MRED did not respond to a request for comment on the new program.
Bill Fowler, founder of the MLS Innovator Network who has previously worked as Zillow’s director, MLS and industry relations, and Compass’s senior director of industry relations, expressed more optimism about MRED and Compass’s move, explicitly telling RISMedia: “I hope we see a lot more of this.”
“Most people will focus on the immediate use case around private listings, but the bigger story is the signal this sends to the industry. MRED is demonstrating that MLSs don’t have to sit back and react to these shifts,” said Fowler.
“They can lead by creating durable, scalable solutions to problems that are showing up across every market,” he added. “That’s the real significance of a partnership like this. Actively listening to broker members, creatively removing friction, and acting quickly and decisively. This wasn’t a policy decision; this is all about business.”
Duking it out
The move by MRED comes at a precarious moment for the MLS industry. Compass has put significant pressure on MLSs that don’t allow its private listing-focused marketing strategy, while publicly applauding those that do (including MRED).
Notably, as part of the partnerships, Compass is promising to subsidize real estate professionals who join MRED and Realtrac’s new national programs.
A Compass spokesperson deferred questions on its partnership to MRED.
Washington state-based Northwest MLS (NWMLS), which has come to legal blows with Compass over its opposition to private listings, also criticized MRED and Compass’s move.
In comments to RISMedia, NWMLS CEO Justin Haag called the MRED and Compass partnership “another step backwards in the real estate industry.”
“Private listings prioritize exclusivity over transparency and create a tiered system that hides homeownership opportunities while degrading data integrity by manipulating material information, such as days on market and pricing history,” Haag said. “NWMLS remains committed to protecting an open marketplace where data serves as a public good rather than as a private asset used for maximizing profits at the expense of consumers.”
Compass has consistently defended its private listing networks and marketing strategy, saying that sellers always make the final decision on how to market their homes, and claiming that there are significant benefits to “premarketing.” The company has also heavily incentivized the use of the practice, according to internal communications that came to light during the Zillow lawsuit.
Kulkarni similarly criticized MRED/Compass’s framing of private listing networks as a benefit to the consumer, arguing in his comments to RISMedia that “’Seller choice’ is the slogan, but no seller wakes up wanting to opt into a private MLS. Sellers want their house sold for the most money in a reasonable amount of time. The industry has manufactured a ‘choice’ that now has to be force-fed to sellers, when what sellers actually need is the broadest possible buyer audience competing for their home.”

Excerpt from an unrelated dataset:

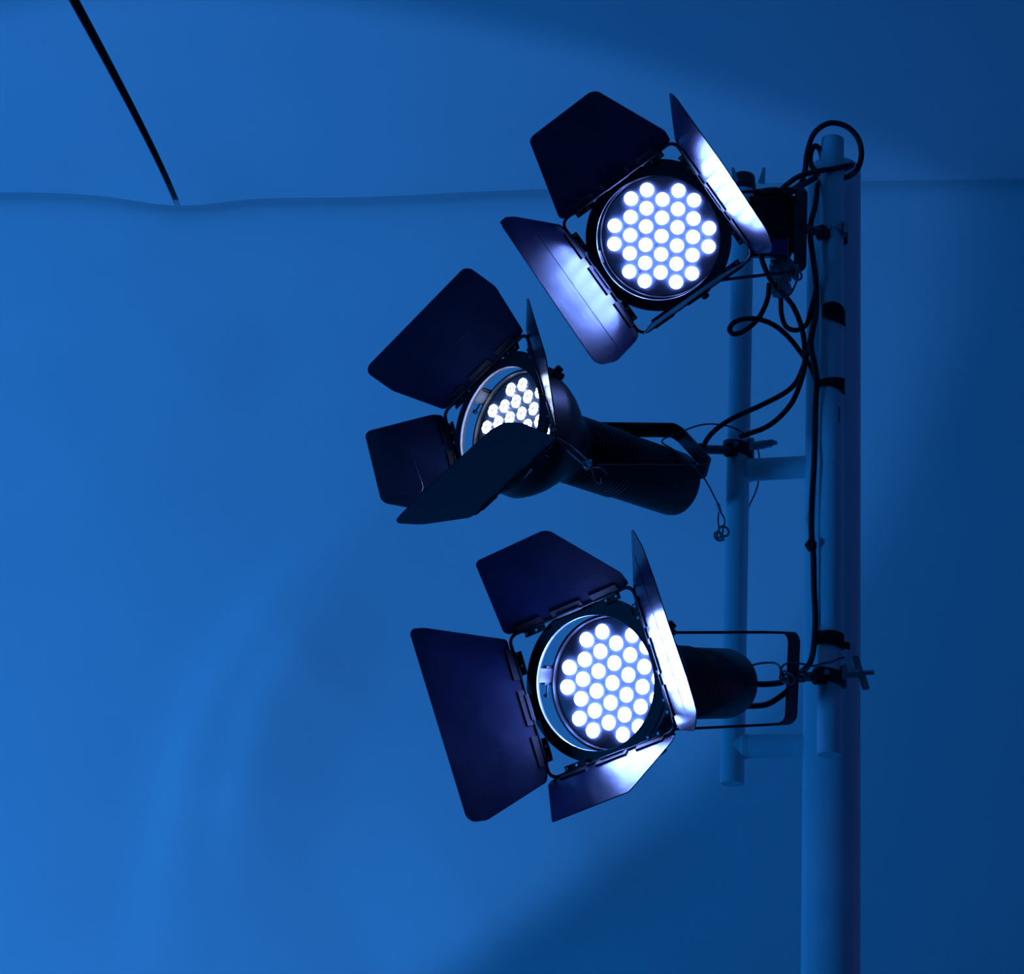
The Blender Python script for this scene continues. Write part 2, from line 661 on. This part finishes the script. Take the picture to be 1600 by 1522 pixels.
    for q in range(4):
        a0 = ph + q * math.pi / 2
        o_, u_ = Vector((math.cos(a0), math.sin(a0), 0)), Vector((-math.sin(a0), math.cos(a0), 0))
        for s in range(9):
            v = -1 + 2 * s / 8
            pts.append(o_ * H + u_ * (H - rc) * v + Vector((0, 0, zf)))
        for s in range(1, 6):
            b = math.pi / 2 * s / 6
            pts.append(o_ * (H - rc + rc * math.cos(b)) + u_ * (H - rc + rc * math.sin(b)) + Vector((0, 0, zf)))
    tube(bm, pts, .0034, 10, closed=True, smooth=False)
    # arms tying the frame to the ring
    for q in range(4):
        a0 = ph + q * math.pi / 2
        o_, u_ = Vector((math.cos(a0), math.sin(a0), 0)), Vector((-math.sin(a0), math.cos(a0), 0))
        box(bm, o_ * .1235 + Vector((0, 0, (zr + zf) / 2 + .002)), o_ * .0016, u_ * .022, Vector((0, 0, (zf - zr) / 2 + .004)))
    fr = link('barn_door_frame', bm, M_FRAME, rt)
    for q in range(4):
        a0 = ph + q * math.pi / 2
        o_, u_ = Vector((math.cos(a0), math.sin(a0), 0)), Vector((-math.sin(a0), math.cos(a0), 0))
        fl = cfg['flaps'][q]
        th = R(fl[0])
        vd = math.cos(th) * o_ + math.sin(th) * Vector((0, 0, 1))
        nrm = u_.cross(vd).normalized()
        org = o_ * .125 + Vector((0, 0, zf))
        loop = round_poly(fl[1], fl[2] if len(fl) > 2 else .012)
        bm = bmesh.new()
        T = .0009
        # grid-free sheet with a stiffening crease: front and back skins
        fr_v = [bm.verts.new(org + u_ * p.x + vd * p.y + nrm * T) for p in loop]
        bk_v = [bm.verts.new(org + u_ * p.x + vd * p.y - nrm * T) for p in loop]
        bm.faces.new(fr_v); bm.faces.new(bk_v[::-1])
        for i in range(len(loop)):
            j = (i + 1) % len(loop)
            bm.faces.new((fr_v[i], bk_v[i], bk_v[j], fr_v[j]))
        fo = link('barn_door_flap', bm, M_FLAP, rt, smooth=False)
        # hinge: plate on the flap, barrels on the rod, bolts
        for cx, hl in ((-.075, .026), (.0, .030), (.075, .026)):
            bm = bmesh.new()
            box(bm, org + u_ * cx + vd * .009 - nrm * .0022, u_ * hl, vd * .006, nrm * .0012)
            cyl(bm, org + u_ * (cx - hl * .8), org + u_ * (cx + hl * .8), .0048, 12)
            if cx:
                box(bm, org + u_ * cx - o_ * .006 + Vector((0, 0, -.004)), u_ * .020, o_ * .007, Vector((0, 0, .0014)))
            link('hinge', bm, M_FRAME, fo)
        for cx in (-.090, -.070, .070, .090):
            bm = bmesh.new()
            p = org + u_ * cx - o_ * .008 + Vector((0, 0, -.0028))
            cyl(bm, p, p + Vector((0, 0, .0035)), .0023, 8)
            link('hinge_bolt', bm, M_STEEL, fo)
        # pressed crease: thin raised bead on the sheet
        if cfg['crease'][q]:
            bm = bmesh.new()
            cr = [org + u_ * a + vd * b + nrm * T * .6 for a, b in cfg['crease'][q]]
            tube(bm, smooth_path3(cr, .02, 5), .0009, 6, smooth=False)
            cr = [org + u_ * a + vd * b - nrm * T * .6 for a, b in cfg['crease'][q]]
            tube(bm, smooth_path3(cr, .02, 5), .0009, 6, smooth=False)
            link('pressed_bead', bm, M_FLAP, fo)
    # yoke
    yk = cfg['yoke']
    pts = [W(*p) for p in yk['pts']]
    n4 = len(pts)
    bm = bmesh.new()
    w = CAM.to_3x3() @ Vector(yk['w']) if 'w' in yk else (pts[1] - pts[0]).cross(pts[n4 // 2] - pts[n4 // 2 - 1])
    strip(bm, smooth_path3(pts, yk.get('r', .018)), w, yk['width'], .0045)
    link('yoke', bm, M_BODY, rt, world_space=True)
    return rt


ring_crease = [(-.085, .15), (-.06, .075), (.06, .07), (.09, .15)]
L1 = lamp(dict(
    label='uppermost stage light, 31 white LEDs facing the camera, its lower left flap lit brightly',
    pose=([[0.9864, 0.0156, -0.1634], [-0.0425, 0.9858, -0.1624], [0.1585, 0.1671, 0.9731]], (0.2705, 0.4537, -4.5288)),
    zr=.055, zf=.072, phi=37, led=M_LED_HOT, clips=(200, 20), tab=84, latch=(52, -54),
    flaps={0: (67, [(.191, .136), (.175, .147), (.04, .148), (-.099, .135), (-.124, .115), (-.135, .082), (-.122, .004), (.122, .004)], .010),
           1: (30, [(.074, .165), (.064, .170), (-.062, .172), (-.074, .165), (-.123, .024), (-.120, .002), (.118, .002), (.121, .011)], .006),
           2: (66, [(-.182, .159), (-.184, .135), (-.177, .112), (-.120, .003), (.119, .003), (.126, .022), (.134, .112), (.122, .158), (.110, .170)], .008),
           3: (94, NARROW, .006)},
    crease={0: None, 1: None, 2: [(-.15, .085), (.118, .085)], 3: None},
    yoke=dict(pts=[(1100, 306, 4.60), (1160, 300.5, 4.68), (1247, 294, 4.77), (1252, 300, 4.77), (1250, 418, 4.74), (1244, 424, 4.73), (1140, 436, 4.63), (1088, 442, 4.58)],
              width=.036, r=.012, w=(.66, .075, -.75))))
L2 = lamp(dict(
    label='middle stage light turned side-on to the left, a dark flap across its LED face',
    pose=([[0.555, 0.3502, -0.7546], [-0.2635, 0.9344, 0.2399], [0.789, 0.0657, 0.6108]], (0.0078, 0.1037, -4.5984)),
    zr=.035, zf=.042, phi=52, led=M_LED_SIDE, clips=(163, 343), tab=90, latch=(84,),
    flaps={0: (43, NARROW, .006),
           1: (60, [(.154, .162), (.144, .166), (-.146, .166), (-.156, .156), (-.159, .100), (-.122, .003), (.118, .003), (.157, .100), (.160, .154)], .007),
           2: (63, [(-.078, .161), (-.088, .153), (-.121, .023), (-.118, .003), (.118, .003), (.121, .023), (.082, .154), (.072, .161)], .007),
           3: (77, [(-.150, .172), (-.132, .176), (-.02, .178), (.047, .175), (.125, .172), (.150, .158), (.153, .117), (.143, .079), (.124, .003), (-.124, .003), (-.155, .104), (-.156, .160)], .010)},
    crease={0: None, 1: [(.085, .160), (.06, .085), (-.055, .075), (-.075, .005)], 2: [(-.074, .150), (-.062, .085), (.062, .075), (.072, .150)], 3: None},
    yoke=dict(pts=[(905, 668, 4.74), (930, 671, 4.75), (1052, 672, 4.84), (1064, 680, 4.835), (1108, 728, 4.71), (1102, 737, 4.69), (1076, 737, 4.68), (930, 737, 4.58)],
              width=.029, r=.012)))
L3 = lamp(dict(
    label='lowest stage light, 31 white LEDs aimed left of camera, large dark flap on its left',
    pose=([[0.8445, 0.0944, -0.5272], [-0.0685, 0.9953, 0.0686], [0.5312, -0.0218, 0.8469]], (0.1669, -0.3238, -4.1408)),
    zr=.055, zf=.072, phi=25.5, led=M_LED_HOT, clips=(180, 0), tab=84, latch=(52, -50),
    flaps={0: (51, [(.188, .123), (.145, .157), (.087, .167), (.014, .171), (-.08, .182), (-.127, .177), (-.138, .155), (-.149, .117), (-.126, .020), (-.118, .003), (.120, .003), (.128, .020)], .012),
           1: (50, [(.074, .161), (.066, .166), (-.064, .168), (-.075, .162), (-.123, .030), (-.121, .003), (.120, .003), (.126, .012)], .006),
           2: (63, [(-.157, .181), (-.164, .174), (-.162, .152), (-.120, .005), (.116, .003), (.127, .009), (.168, .138), (.166, .164), (.156, .174)], .006),
           3: (58, [(-.122, .003), (.122, .003), (.123, .029), (.079, .153), (-.066, .159), (-.124, .016)], .004)},
    crease={0: [(-.11, .10), (.15, .085)], 1: None, 2: [(-.09, .16), (-.02, .10)][:0] or None, 3: None},
    yoke=dict(pts=[(985, 989, 4.30), (1050, 988.5, 4.35), (1200, 988, 4.44), (1236, 989, 4.46), (1241, 1000, 4.46), (1236, 1122, 4.43), (1228, 1131, 4.42), (1150, 1135, 4.38), (985, 1143, 4.26)],
              width=.041, r=.016, w=(.53, -.065, -.845))))

# plain box put in for the dark mass behind the top lamp
bm = bmesh.new()
cx, cw, ch = W(1205, 352, 4.83), W(1206, 352, 4.83) - W(1205, 352, 4.83), W(1205, 351, 4.83) - W(1205, 352, 4.83)
dn = cw.cross(ch).normalized()
box(bm, cx, cw * 36, ch * 50, dn * .03, .008)
bx = link('black_box', bm, M_BODY, L1, world_space=True)
bm = bmesh.new()
box(bm, W(1214, 386, 4.795), cw * 16, ch * 12, dn * .002)
link('sticker', bm, M_BLUEP, bx, smooth=False, world_space=True)['label'] = 'dark blue sticker'


# ------------------------------------------------------------------ pipe clamps (parts of the lamps)
def clamp(parent, centre, yoke_pt, bolt_dir, arc=(0, 360), t_handle=True, half=.013, bolt=.05):
    """a hook clamp round an upright pipe at centre, reaching to the yoke, with a bolt out to the right"""
    centre = Vector(centre)
    out = Vector(yoke_pt) - centre
    bm = bmesh.new()
    a0, a1 = arc
    n = 40
    toc = W(800, 761, 0) - centre
    toc.z = 0
    toc.normalize()
    side = Vector((-toc.y, toc.x, 0))           # to the right as seen from the camera
    if side.dot(W(1600, 761, 1) - W(0, 761, 1)) < 0: side = -side
    vs = []
    for i in range(n + 1):
        a = R(a0 + (a1 - a0) * i / n)
        d = toc * math.cos(a) + side * math.sin(a)
        tilt = -.006 * math.sin(a)
        vs.append([bm.verts.new(centre + d * r + UP * (z + tilt)) for r, z in ((.0235, -half), (.0235, half), (.031, half * .8), (.031, -half * .8))])
    for p, q in zip(vs, vs[1:]):
        for j in range(4):
            bm.faces.new((p[j], p[(j + 1) % 4], q[(j + 1) % 4], q[j]))
    if a1 - a0 < 359:
        bm.faces.new(vs[0][::-1]); bm.faces.new(vs[-1])
    # neck to the yoke
    dirn = out.normalized()
    nk = centre + dirn * .026
    L = (Vector(yoke_pt) - nk).length
    cr = dirn.cross(UP).normalized()
    upv = cr.cross(dirn).normalized()
    box(bm, nk + dirn * .012, dirn * .014, cr * .010, upv * .013, .003)
    cyl(bm, nk + dirn * .012, Vector(yoke_pt) + dirn * .004, .0088, 16)
    cyl(bm, Vector(yoke_pt) - dirn * .018, Vector(yoke_pt) - dirn * .006, .012, 6)
    ck = link('pipe_clamp', bm, M_CLAMP, parent, world_space=True)
    # bolt and handle
    bm = bmesh.new()
    bd = Vector(bolt_dir).normalized()
    s = centre + toc * .012 + side * .024 + UP * .004
    box(bm, s, bd * .006, UP * .014, bd.cross(UP).normalized() * .012, .002)
    cyl(bm, s, s + bd * bolt * .55, .0088, 14, bev=.001)
    cyl(bm, s, s + bd * bolt, .0046, 12, bev=.0008)
    cyl(bm, centre + toc * .030 - side * .006, centre + toc * .036 - side * .006, .006, 6)
    if t_handle:
        m_ = s + bd * bolt * .56
        hv = (UP * .95 - bd * .28).normalized()
        box(bm, m_ + hv * .016 - bd * .001, bd * .0062, hv * .016, bd.cross(hv) * .006, .0015)
        box(bm, m_ - hv * .016 + bd * .001, bd * .0062, hv * .016, bd.cross(hv) * .006, .0015)
    else:
        box(bm, s + bd * bolt * .6, bd * .014, UP * .006, bd.cross(UP).normalized() * .008, .002)
    link('clamp_bolt', bm, M_STEEL, ck, world_space=True)
    return ck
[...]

Kulkarni was also critical of the timing of the announcement, when the real estate market has shifted to a more buyer friendly environment.
“Inventory is up year-over-year, days on market are stretching, roughly a third of listings are seeing price cuts, and the housing market is about as balanced as it’s been in a decade,” Kulkarni said. “In that environment, sellers need more buyer exposure to drive competition, not less. Doubling down on private networks that restrict who sees a listing is the wrong move for the market we’re heading into. It’s the real estate equivalent of stocking up on winter jackets in a heat wave.”